INTERVIEW // Eric Yahnker

No Laughing, serious faces only...

What was your first creative outlet as a kid?

My first creative outlet was probably doodling my teachers blowing each other in the margins of my homework, or some idiotic thing like that.  Unfortunately, I didn’t really move on from that initial motif until post-high school.

Most of your portraits are of political figures and pop culture references, do you think of them as statements about the person themselves are are they more just recognizable figures that everyone recognizes?

It all depends.  Perhaps I’ve used the glow of celebrity to draw attention to the work, hoping some viewers might be tempted to mine the depths of it a bit further.  It’s much easier to illustrate a specific point using a celebrity rather than your creepy mono-testicled uncle.

Would you consider them a political statement or maybe the opposite?

I have definitely described myself as a glorified political cartoonist.  In some ways, my art has provided my own unique outlet to vent about the grotesqueries of our current culture.  Ultimately I know I’m just preaching to the choir, however, as a part of a much larger collective of creatives making work through a decidedly sociopolitical lens, it’s possible that some of the ideas can break through to the population at large.

Since most of the subjects are so recognizable for a certain time in history, do you ever wish some writer or historian will mistake one of your paintings as a first hand photograph and run it a textbook or article somewhere?

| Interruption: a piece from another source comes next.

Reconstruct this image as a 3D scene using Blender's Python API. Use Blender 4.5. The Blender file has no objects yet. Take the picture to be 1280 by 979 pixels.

I definitely do not wish to have my work be mistaken for anything but pure satire.  Satire has been and always will be my prevailing strategy and guiding principle. After all, laughter beats a path to the soul in a way no hard facts ever can.

Who do you look up to? (artist or not artist)

I look up to anyone doing their best to raise a compassionate, empathetic child.  It’s a tough gig in this mixed up world.

Glad to hear you stuck to your guns with your childhood creativity. Do you ever start painting

something and realize that it may be too obscene or is that not an issue for you? 

Yes, that's definitely been an issue in the past.  I’ve come to realize that I may be a bit too desensitized to the horrors of the world and perhaps what I find funny or poignant isn’t everyone’s bag.

At any rate, I do consider myself a thoughtful person and I never want to provoke just for the sake of provocation.  I like a laugh, but I never actually want to hurt anyone—unless they’re a bonehead Trumper.

Do you have a bunch of hidden paintings you keep for yourself?

I have a bunch of ideas that I know I’ll never execute, if that’s what you mean.  Some are way too racy and some are just way too dumb. The only way I’ll hide (or trash) a completed work is if it’s a technical failure, which definitely does happen now and again.

You ever take a break to sit back and laugh at a work in progress?

I’ve definitely had a Pillsbury Doughboy giggle while a work is in progress, thinking about how people might react to it.  It feels so good when you know you’ve just totally nailed something. It’s rare, but it definitely propels me. Often times, a piece like that will turn out to be the “anchor” that I’ll build a whole solo show around.

I don’t think it takes much explanation to understand the humor in your work. Have you ever gotten the chance to see someone staring at the details of your paintings with an intensely

serious face?

With a few exceptions, from what I’ve experienced in the art world, the serious face is unfortunately a permanent condition. 

Would you compare that to a comedian bombing on stage?

I’ve never had the sack to do comedy on stage.  I’ve known plenty of people who did and I even did my share of comedy writing behind the scenes.  The blessing and the curse of what I do is that I’ve chosen to do it in a venue in which no one expects to encounter comedy, so the expectations aren’t quite so high that it would feel like bombing.  Nevertheless, I’ve been fortunate to find enough of a niche audience of people that seem to get me. I’ll often tell younger artists that there’s enough of an audience out there for anyone to carve out a place in the art—the fucked-up trick is to find them.  

Would you find that you attract a certain type of person?

I’ve actually been surprised at how varied the audience is for my work.  As a human being, however, I probably do attract a particular type—folks who tend to dish out as much as they can take.    

What are your goals? Relating to your work and also in life.

Obviously a lot of perspective shifts happen when you have kids, so I’m in the throws of that right now.  My main goal in life is to not fuck up fatherhood and be the kind of man my daughter will be proud of growing up.  I think my wife and I have found some fairly novel ways through trial and error to both be full-time parents and (almost) full-time artists, but that’s more a topic for a parent magazine.  

My art goals are still centered on giving my authentic voice a chance to stand on its soapbox and let the chips fall where they may.